> **PROBLEM**:
Everything from the first line of the data below through the line that contains "mb.box(.125, .132, -.045, -.035, 1.721, 1.80);" should be written out exactly, please, and nothing more; the pictures stay out.
§
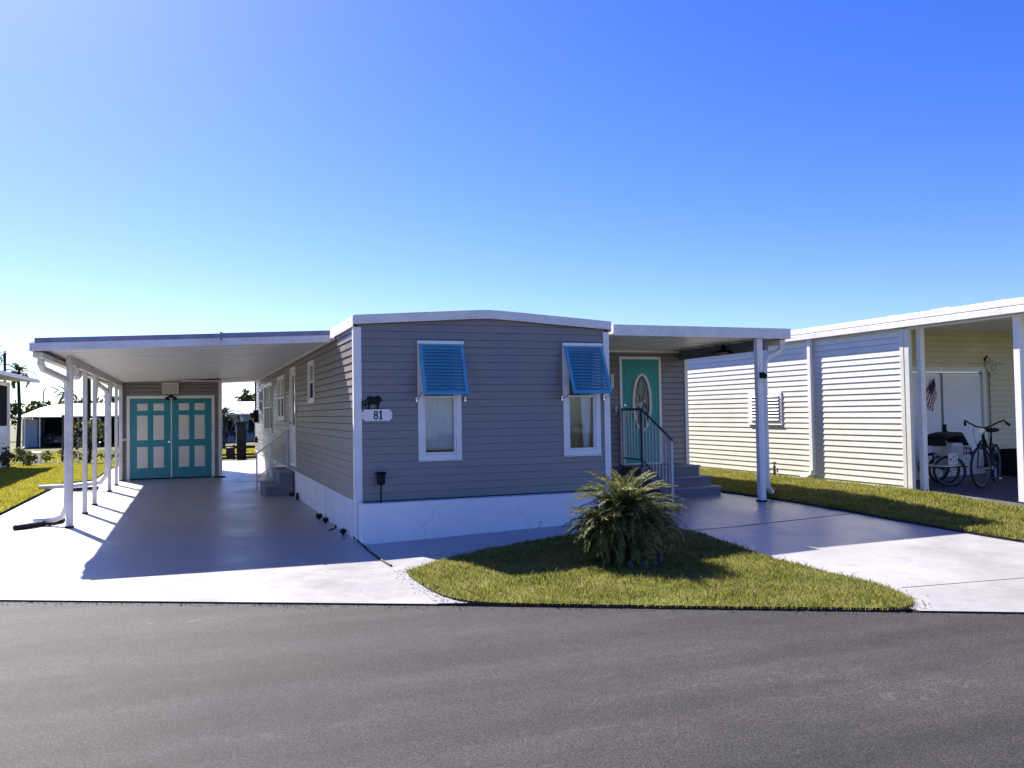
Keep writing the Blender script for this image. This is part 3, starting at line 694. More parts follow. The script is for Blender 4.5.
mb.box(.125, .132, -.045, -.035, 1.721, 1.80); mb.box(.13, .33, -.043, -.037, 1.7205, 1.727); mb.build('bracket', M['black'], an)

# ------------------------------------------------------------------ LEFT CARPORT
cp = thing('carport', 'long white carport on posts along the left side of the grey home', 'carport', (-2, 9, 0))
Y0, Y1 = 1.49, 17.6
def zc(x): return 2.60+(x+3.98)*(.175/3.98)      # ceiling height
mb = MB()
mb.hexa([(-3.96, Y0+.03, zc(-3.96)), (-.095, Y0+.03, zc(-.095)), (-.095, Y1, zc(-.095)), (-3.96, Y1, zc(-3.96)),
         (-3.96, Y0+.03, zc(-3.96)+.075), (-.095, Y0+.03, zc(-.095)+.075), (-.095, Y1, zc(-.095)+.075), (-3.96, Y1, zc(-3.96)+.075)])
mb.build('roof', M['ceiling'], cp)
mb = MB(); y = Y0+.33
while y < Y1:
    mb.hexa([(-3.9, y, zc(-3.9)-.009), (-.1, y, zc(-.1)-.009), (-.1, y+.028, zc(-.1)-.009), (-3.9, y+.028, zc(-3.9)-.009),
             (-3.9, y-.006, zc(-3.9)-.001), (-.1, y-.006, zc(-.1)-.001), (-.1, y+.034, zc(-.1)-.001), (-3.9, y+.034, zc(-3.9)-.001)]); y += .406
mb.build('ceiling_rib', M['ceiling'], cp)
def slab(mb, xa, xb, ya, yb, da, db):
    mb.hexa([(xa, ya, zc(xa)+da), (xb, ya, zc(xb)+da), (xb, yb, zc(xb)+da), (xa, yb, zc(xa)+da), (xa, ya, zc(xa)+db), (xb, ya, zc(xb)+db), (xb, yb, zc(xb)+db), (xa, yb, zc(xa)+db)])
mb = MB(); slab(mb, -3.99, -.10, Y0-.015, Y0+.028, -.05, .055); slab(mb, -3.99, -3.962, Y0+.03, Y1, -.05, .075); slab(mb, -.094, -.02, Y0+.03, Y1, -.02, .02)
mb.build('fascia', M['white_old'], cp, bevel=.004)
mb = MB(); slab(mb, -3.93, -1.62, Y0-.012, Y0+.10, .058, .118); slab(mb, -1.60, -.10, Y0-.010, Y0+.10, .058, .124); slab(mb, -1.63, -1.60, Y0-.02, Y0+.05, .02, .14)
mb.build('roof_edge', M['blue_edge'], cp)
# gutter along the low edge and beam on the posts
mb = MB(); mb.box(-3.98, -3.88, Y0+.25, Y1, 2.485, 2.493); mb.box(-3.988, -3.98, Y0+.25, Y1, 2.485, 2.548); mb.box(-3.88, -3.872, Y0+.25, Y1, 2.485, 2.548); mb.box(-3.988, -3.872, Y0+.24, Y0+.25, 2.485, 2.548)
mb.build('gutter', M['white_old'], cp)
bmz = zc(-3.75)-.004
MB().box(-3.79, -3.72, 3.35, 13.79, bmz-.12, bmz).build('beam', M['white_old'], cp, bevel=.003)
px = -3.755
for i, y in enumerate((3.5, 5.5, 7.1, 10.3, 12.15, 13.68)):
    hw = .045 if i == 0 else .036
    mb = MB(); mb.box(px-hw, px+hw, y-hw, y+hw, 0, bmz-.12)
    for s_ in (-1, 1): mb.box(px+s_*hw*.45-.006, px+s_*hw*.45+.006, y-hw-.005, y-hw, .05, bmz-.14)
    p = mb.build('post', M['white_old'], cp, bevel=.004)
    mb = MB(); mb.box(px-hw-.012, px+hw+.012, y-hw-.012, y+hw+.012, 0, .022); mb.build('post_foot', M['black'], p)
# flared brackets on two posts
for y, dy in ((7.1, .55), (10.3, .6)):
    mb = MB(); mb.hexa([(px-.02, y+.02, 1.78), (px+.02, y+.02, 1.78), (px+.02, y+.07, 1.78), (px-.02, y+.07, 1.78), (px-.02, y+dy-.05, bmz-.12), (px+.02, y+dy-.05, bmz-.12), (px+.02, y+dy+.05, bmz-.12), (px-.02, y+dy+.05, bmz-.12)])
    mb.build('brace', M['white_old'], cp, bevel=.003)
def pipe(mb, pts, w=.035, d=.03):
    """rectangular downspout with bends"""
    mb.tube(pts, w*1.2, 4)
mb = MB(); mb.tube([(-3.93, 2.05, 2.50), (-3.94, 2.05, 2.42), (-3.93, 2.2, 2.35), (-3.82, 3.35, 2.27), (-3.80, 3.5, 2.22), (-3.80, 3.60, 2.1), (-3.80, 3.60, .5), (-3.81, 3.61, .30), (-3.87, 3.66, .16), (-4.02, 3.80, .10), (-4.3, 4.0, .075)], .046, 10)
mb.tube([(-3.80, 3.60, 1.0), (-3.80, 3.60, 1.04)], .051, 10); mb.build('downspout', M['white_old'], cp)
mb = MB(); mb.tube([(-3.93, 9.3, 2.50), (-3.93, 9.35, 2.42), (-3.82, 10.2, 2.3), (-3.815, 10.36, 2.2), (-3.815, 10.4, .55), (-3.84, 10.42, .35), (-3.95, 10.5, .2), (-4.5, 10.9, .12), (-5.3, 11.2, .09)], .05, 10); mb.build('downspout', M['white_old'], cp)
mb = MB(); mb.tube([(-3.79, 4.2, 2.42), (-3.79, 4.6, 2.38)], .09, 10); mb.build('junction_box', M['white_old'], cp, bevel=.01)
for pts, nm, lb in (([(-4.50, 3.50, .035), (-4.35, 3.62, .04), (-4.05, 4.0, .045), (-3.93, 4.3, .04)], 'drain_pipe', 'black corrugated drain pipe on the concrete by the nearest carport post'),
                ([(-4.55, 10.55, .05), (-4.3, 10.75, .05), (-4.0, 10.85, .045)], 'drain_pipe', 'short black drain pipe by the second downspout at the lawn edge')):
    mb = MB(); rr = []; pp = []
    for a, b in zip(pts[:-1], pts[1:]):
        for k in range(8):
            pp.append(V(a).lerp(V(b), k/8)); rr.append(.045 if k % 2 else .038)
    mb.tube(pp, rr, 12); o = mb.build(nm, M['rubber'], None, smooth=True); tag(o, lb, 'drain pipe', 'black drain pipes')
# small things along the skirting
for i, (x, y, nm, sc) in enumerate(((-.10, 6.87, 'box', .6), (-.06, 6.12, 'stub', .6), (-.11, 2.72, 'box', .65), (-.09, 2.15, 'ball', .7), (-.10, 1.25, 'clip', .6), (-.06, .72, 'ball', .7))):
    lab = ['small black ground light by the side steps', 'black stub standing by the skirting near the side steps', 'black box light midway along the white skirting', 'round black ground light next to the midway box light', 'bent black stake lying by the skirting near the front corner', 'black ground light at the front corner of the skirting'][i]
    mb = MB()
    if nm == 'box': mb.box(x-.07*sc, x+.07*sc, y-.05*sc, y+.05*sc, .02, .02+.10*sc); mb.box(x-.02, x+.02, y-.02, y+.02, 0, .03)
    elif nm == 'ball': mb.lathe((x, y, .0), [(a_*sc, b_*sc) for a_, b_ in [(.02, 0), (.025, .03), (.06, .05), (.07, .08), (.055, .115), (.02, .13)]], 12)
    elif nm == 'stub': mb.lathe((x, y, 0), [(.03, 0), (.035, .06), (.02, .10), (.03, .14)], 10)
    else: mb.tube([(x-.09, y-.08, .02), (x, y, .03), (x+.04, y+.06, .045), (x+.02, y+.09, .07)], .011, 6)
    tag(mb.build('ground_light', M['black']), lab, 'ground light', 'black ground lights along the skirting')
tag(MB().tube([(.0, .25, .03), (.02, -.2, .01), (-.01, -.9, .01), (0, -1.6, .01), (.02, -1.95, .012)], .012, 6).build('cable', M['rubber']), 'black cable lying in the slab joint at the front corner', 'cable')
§
> **WRITTEN ANSWER**:
Keep writing the Blender script for this image. This is part 3, starting at line 694. More parts follow. The script is for Blender 4.5.
mb.box(.125, .132, -.045, -.035, 1.721, 1.80); mb.box(.13, .33, -.043, -.037, 1.7205, 1.727); mb.build('bracket', M['black'], an)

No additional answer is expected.